Hoje em dia, já se concluiu que não é de um dia para o outro que se podem anular todo o tipo de contratos precários que existem, mas devemos, à medida que há mais empresas e mais investimento, aproximarmo-nos de um contrato de trabalho único, com um período experimental, mas que não tenha esta precariedade.

Neste período, foi-se longe demais na flexibilização do mercado de trabalho ou não?
Não, nesse sentido. Mas na precariedade, sim. Há muitos contratos precários. Isso pode ser uma solução temporária, mas ela permanece em Portugal desde os anos 1980. É altura de reformular isso e dar condições aos jovens, que até estão mais habilitados, de entrar no mercado de trabalho e de darem provas.

Mas essa precarização não é decorrente da flexibilização que estava no memorando?
Não, já existia há muitos anos.

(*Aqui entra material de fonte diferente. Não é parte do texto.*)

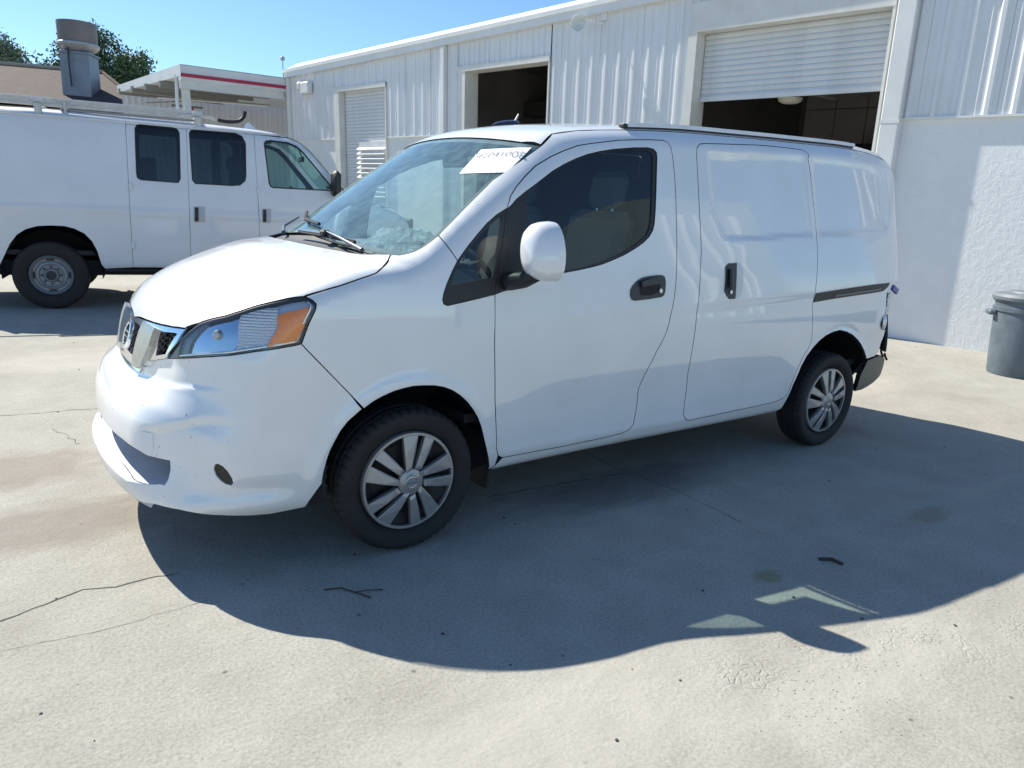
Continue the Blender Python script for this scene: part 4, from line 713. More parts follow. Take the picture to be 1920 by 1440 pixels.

Tem sido uma permissão que se tem dado às empresas, mas também ao estado de contratar precariamente.

Por que é que o país, apesar de todas as medidas de austeridade, passou estes quatro anos com uma conflitualidade social baixa?
Os portugueses têm uma certa ideia de compromisso. Está no nosso ADN. Os portugueses, mesmo não concordando, percebem a gravidade da situação.

Já disse que Portugal tem de entrar num ciclo de crescimento. Foram feitas reformas estruturais para que isso aconteça?
O crescimento tem sido de 1% e aquilo que pretendíamos era de 2% ou 3%. Foram feitas reformas. O Governo do PS fez umas, este do PSD/CDS outras, mas foram esparsas. Temos de novo de pensar como queremos encarar a administração pública e que tipo de funções queremos que o Estado desempenhe, de que forma e com que meios.

Temos um problema demográfico grave, um problema com a Segurança Social, e temos de saber se a médio ou longo prazo temos as medidas necessárias para ter a sustentabilidade garantida. Temos de pensar num novo contrato social.

Mas mesmo com o empobrecimento da população, há que ressalvar que coesão social foi mantida. Agora, temos de ser cada vez mais inclusivos para determinado tipo de população que saiu do mercado de trabalho. Isso deve ser a ambição de uma sociedade desenvolvida.